“Injustice anywhere is a threat to justice everywhere,” Dr Martin Luther King Jr famously said.
Suffice it to say that a threat to one democracy is a threat to all democracy, as well.
This is why an increasing global popular interest in American politics is to be applauded rather than dismissed. Our growing obsession with CNN, John King and his magic wall, though in good fun, has a practical justification.
Many were worried about the trend towards Trumpism. The trend away from truth. A brewing recipe for the fall of a once great, 245-year-old democracy.
Mid-term election results in the United States allow American democracy, and the world at large, a brief moment of respite.
Aside from the scores of gubernatorial races and the entire House of Representatives going up for grabs along with half the seats in the Senate, the various Secretary of State races in swing states across the U.S. have garnered less attention but may prove the most pivotal in the 2024 presidential contest and beyond.

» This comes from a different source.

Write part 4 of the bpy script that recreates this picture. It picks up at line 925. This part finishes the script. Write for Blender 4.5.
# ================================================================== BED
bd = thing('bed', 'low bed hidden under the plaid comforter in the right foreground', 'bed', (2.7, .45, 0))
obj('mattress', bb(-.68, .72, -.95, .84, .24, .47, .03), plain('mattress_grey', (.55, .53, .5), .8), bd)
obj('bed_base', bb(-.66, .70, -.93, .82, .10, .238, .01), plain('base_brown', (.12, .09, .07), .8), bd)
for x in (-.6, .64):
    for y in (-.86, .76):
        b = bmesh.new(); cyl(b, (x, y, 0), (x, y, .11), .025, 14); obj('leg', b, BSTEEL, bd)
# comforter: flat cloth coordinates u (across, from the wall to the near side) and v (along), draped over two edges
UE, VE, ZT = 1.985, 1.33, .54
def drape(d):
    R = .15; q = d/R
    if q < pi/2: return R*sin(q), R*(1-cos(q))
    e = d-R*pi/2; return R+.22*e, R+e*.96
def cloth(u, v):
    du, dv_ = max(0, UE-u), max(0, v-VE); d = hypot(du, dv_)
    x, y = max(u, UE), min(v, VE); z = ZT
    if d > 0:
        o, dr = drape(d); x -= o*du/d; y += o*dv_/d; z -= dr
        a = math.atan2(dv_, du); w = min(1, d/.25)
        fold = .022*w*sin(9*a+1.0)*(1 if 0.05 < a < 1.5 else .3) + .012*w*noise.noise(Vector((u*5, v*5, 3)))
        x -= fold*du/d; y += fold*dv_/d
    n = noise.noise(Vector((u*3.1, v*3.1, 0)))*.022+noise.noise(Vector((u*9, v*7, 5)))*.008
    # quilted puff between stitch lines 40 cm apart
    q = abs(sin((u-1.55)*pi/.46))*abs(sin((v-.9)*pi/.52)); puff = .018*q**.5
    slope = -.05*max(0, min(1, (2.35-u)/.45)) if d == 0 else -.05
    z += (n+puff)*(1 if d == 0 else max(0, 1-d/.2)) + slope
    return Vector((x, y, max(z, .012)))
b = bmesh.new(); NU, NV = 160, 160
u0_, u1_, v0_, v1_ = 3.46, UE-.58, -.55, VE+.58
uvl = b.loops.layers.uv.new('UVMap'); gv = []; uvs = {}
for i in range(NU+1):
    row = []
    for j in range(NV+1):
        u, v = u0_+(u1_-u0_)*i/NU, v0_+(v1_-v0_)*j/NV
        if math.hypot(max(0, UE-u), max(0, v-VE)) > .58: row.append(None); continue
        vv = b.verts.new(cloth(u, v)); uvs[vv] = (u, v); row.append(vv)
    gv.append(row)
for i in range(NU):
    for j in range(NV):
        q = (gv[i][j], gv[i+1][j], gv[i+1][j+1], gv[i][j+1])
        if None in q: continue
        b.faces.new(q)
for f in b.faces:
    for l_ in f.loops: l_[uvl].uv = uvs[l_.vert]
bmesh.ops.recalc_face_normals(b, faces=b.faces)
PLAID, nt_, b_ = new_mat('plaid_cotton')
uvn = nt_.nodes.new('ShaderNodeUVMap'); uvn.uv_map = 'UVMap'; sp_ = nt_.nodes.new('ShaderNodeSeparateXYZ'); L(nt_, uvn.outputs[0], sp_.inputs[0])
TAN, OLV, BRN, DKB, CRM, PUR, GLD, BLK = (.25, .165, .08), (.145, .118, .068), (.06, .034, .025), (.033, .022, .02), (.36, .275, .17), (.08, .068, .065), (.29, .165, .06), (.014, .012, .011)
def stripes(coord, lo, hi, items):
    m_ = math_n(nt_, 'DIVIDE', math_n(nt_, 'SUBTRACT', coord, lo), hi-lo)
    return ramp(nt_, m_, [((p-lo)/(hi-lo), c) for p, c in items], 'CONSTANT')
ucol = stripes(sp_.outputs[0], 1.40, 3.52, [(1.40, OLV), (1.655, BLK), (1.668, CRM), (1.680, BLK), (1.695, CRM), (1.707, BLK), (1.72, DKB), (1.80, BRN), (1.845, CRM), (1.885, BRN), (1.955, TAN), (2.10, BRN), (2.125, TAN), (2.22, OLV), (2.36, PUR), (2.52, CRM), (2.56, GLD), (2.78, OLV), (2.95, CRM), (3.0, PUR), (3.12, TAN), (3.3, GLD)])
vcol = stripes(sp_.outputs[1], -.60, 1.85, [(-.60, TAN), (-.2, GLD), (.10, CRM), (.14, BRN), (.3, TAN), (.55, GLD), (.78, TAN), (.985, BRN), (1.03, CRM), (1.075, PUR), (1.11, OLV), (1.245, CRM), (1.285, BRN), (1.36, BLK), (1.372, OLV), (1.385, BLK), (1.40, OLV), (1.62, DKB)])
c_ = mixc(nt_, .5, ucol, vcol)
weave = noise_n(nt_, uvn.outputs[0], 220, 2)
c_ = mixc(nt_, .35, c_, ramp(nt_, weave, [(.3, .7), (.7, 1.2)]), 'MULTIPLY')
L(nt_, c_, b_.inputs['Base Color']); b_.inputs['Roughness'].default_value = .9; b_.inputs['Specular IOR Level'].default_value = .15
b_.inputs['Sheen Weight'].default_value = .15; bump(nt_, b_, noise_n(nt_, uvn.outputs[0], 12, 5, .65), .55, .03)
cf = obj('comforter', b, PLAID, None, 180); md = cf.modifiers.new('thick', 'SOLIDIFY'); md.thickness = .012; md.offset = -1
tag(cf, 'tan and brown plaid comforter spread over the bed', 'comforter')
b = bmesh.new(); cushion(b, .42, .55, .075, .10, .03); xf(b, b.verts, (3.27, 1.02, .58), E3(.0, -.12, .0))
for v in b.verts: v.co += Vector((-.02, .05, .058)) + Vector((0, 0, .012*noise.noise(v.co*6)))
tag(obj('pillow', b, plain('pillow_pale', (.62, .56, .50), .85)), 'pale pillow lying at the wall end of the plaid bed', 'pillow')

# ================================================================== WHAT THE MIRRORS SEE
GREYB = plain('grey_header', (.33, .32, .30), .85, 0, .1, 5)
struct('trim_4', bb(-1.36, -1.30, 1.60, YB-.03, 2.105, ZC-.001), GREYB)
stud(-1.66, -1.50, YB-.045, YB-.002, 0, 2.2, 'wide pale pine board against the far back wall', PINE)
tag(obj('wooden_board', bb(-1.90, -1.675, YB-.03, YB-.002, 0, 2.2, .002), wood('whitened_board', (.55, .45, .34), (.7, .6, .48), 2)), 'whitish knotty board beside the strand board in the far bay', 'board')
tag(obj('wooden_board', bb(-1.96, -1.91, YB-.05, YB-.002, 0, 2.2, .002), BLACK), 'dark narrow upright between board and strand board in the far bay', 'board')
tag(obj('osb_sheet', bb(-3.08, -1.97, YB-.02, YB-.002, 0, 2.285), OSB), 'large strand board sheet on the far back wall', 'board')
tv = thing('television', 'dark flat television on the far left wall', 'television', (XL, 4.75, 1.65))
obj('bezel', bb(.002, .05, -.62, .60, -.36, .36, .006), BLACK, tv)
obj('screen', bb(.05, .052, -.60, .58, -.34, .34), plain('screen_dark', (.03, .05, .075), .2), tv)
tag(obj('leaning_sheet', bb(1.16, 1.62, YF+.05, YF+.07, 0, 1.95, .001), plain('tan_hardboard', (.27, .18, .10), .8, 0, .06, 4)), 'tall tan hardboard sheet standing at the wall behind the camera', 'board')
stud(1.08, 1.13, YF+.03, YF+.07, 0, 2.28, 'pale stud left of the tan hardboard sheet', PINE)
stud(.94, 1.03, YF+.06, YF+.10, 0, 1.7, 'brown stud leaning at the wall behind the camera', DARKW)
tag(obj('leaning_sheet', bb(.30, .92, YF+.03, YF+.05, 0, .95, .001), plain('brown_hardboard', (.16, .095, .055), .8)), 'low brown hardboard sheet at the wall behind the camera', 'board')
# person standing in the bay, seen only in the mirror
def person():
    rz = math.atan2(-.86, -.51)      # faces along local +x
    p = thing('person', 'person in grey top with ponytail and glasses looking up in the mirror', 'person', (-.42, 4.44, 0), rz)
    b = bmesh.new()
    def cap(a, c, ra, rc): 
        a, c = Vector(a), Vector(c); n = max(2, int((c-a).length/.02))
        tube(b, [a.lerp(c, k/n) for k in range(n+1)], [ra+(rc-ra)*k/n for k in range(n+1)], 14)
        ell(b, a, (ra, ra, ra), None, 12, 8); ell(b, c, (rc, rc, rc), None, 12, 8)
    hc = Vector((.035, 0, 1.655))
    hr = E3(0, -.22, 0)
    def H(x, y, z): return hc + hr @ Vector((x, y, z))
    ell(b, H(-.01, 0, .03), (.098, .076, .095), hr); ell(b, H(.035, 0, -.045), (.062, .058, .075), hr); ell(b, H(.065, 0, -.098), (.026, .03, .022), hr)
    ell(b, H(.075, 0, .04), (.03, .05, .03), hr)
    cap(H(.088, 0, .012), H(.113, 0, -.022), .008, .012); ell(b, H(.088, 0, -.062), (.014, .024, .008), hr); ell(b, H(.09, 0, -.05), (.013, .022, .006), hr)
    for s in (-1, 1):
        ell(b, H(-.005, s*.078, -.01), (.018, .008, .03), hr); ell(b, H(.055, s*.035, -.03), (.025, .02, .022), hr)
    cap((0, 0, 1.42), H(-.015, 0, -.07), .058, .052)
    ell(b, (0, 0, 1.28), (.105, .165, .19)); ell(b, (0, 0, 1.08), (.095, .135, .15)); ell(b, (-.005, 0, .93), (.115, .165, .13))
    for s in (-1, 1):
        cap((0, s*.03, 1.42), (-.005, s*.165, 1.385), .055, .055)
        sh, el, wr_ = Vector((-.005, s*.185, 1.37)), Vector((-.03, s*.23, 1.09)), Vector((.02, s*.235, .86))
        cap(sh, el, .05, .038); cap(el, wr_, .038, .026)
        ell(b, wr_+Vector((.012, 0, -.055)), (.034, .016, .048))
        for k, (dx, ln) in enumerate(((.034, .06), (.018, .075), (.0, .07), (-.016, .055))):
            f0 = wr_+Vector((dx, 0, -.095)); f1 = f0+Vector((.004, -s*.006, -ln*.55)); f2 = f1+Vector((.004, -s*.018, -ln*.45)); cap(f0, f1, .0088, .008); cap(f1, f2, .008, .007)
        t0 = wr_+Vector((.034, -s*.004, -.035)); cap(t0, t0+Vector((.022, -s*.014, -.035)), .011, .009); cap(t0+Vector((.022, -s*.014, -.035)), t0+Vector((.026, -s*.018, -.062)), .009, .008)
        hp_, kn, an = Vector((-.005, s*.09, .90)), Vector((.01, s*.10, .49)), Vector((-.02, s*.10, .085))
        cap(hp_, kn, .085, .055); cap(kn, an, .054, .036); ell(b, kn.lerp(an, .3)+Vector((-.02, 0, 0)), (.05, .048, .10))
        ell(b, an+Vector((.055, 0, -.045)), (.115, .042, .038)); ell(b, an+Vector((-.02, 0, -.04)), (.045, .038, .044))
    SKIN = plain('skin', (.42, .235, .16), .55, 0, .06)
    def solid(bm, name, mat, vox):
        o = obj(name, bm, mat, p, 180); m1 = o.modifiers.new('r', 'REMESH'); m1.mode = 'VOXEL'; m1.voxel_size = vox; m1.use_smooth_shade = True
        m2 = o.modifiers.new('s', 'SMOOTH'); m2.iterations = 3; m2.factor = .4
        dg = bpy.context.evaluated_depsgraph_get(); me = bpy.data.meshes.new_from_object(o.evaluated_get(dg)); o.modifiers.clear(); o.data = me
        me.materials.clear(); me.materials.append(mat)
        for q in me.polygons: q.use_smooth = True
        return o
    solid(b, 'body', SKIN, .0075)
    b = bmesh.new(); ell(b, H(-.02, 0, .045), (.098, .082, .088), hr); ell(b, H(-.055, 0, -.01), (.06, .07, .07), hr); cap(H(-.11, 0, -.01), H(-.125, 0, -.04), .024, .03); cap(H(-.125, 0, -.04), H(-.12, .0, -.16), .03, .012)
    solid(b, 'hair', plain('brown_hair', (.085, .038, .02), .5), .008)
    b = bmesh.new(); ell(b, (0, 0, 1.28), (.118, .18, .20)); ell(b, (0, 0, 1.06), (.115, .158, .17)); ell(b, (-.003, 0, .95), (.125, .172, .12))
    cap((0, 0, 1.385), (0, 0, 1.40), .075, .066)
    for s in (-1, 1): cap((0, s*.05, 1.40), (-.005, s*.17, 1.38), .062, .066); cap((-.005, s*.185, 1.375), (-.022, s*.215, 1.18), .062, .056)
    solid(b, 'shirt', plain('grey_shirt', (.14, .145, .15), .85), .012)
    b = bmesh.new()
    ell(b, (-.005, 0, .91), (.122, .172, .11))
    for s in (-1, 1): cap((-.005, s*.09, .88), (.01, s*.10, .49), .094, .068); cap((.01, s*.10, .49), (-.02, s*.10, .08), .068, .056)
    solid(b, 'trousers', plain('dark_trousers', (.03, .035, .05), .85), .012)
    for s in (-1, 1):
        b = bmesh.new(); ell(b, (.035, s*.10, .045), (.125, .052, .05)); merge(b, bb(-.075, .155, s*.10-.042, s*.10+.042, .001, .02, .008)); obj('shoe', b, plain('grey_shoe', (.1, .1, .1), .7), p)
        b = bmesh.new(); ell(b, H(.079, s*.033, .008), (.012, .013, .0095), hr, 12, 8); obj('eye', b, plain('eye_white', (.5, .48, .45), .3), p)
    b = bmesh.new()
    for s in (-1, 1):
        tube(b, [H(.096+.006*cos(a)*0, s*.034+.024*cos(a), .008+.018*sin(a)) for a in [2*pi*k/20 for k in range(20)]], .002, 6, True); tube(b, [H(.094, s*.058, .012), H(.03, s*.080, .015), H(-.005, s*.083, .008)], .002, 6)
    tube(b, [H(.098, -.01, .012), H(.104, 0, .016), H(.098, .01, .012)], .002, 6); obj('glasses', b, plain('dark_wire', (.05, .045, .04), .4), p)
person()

Each Secretary of State has significant power and influence as an election official and the fear was that election denying MAGA candidates could overturn the 2024 race in Donald Trump’s favour, even if his opponent won the vote legitimately.
But every Secretary of State race in a swing state featuring a election denying, Trump endorsed Republican candidate was won by the Democratic opponent. These were victories for truth. Victories for democracy. Victories for hope.
The Democrats held in Arizona, Wisconsin and Michigan and gained in Nevada, all narrowly won states for Joe Biden in 2020 that could have come under threat had GOP candidates prevailed.
These races above all represent not an endorsement of the Democratic Party; indeed, President Biden currently lays claim to the lowest approval rating in American history. This was a rejection of Trump’s attempts to erode freedoms.
In more practical political terms, the Republicans taking the House back means they can delay legislation and block much of Biden’s agenda for the next two years. That the majority is slim and no red wave arrived means hardline MAGA representatives like Georgia’s controversial Marjorie Taylor Greene hold an inflated amount of power.
The far-right of the GOP could leverage threats of not holding the party line on votes to push the party further back towards Trump and his agenda.
As for the upper chamber, holding the Senate majority means the Democrats can continue appointing their own judges and officials at a pace no administration has managed before.
No red wave ever came. This was the best by-the-numbers mid-term performance for the party in control of the White House in 20 years.
And yet still Donald Trump lingers. His 2024 run at taking back the Oval Office has begun. Florida Governor Ron DeSantis has thrust himself upon the international stage and may prove a worthy challenger for the Republican nomination.
For now though, democracy breaths perhaps its first sigh of relief in far too long.